Learned feature representations are biased by complexity, learning order, position, and more
Andrew Kyle Lampinen, Stephanie C. Y. Chan, Katherine Hermann
TL;DR
The paper examines how gradient-based learning biases internal representations toward certain features, even when multiple features contribute equally to computation. By training MLPs, Transformers, and CNNs on controlled, independent features and measuring variance explained via linear regressions, it shows systematic biases toward simpler, earlier-learned, or more prevalent features. It demonstrates causally that these biases influence interpretability tools (e.g., RSA, PCA visualizations) and downstream task performance, complicating cross-system comparisons between models and brains. The work highlights the need to account for learning dynamics and feature properties when inferring computations from representations and suggests directions for more faithful interpretability methods.
Abstract
Representation learning, and interpreting learned representations, are key areas of focus in machine learning and neuroscience. Both fields generally use representations as a means to understand or improve a system's computations.
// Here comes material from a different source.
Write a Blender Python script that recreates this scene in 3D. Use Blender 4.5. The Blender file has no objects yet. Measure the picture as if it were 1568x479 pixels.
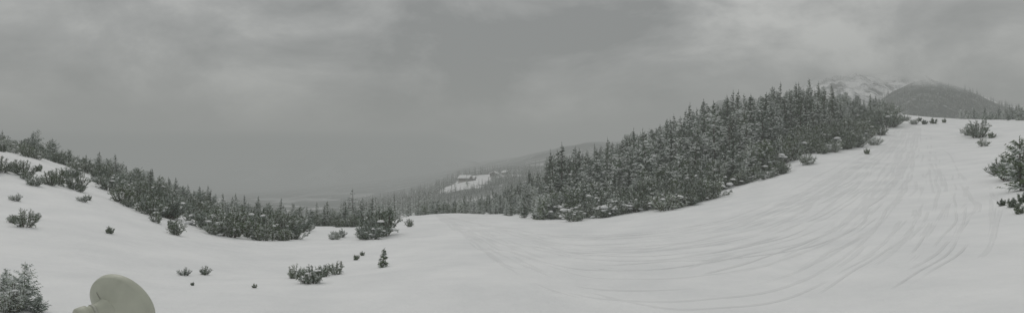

In this work, however, we explore surprising dissociations between representation and computation that may pose challenges for such efforts. We create datasets in which we attempt to match the computational role that different features play, while manipulating other properties of the features or the data. We train various deep learning architectures to compute these multiple abstract features about their inputs. We find that their learned feature representations are systematically biased towards representing some features more strongly than others, depending upon extraneous properties such as feature complexity, the order in which features are learned, and the distribution of features over the inputs. For example, features that are simpler to compute or learned first tend to be represented more strongly and densely than features that are more complex or learned later, even if all features are learned equally well. We also explore how these biases are affected by architectures, optimizers, and training regimes (e.g., in transformers, features decoded earlier in the output sequence also tend to be represented more strongly). Our results help to characterize the inductive biases of gradient-based representation learning. We then illustrate the downstream effects of these biases on various commonly-used methods for analyzing or intervening on representations. These results highlight a key challenge for interpretability $-$ or for comparing the representations of models and brains $-$ disentangling extraneous biases from the computationally important aspects of a system's internal representations.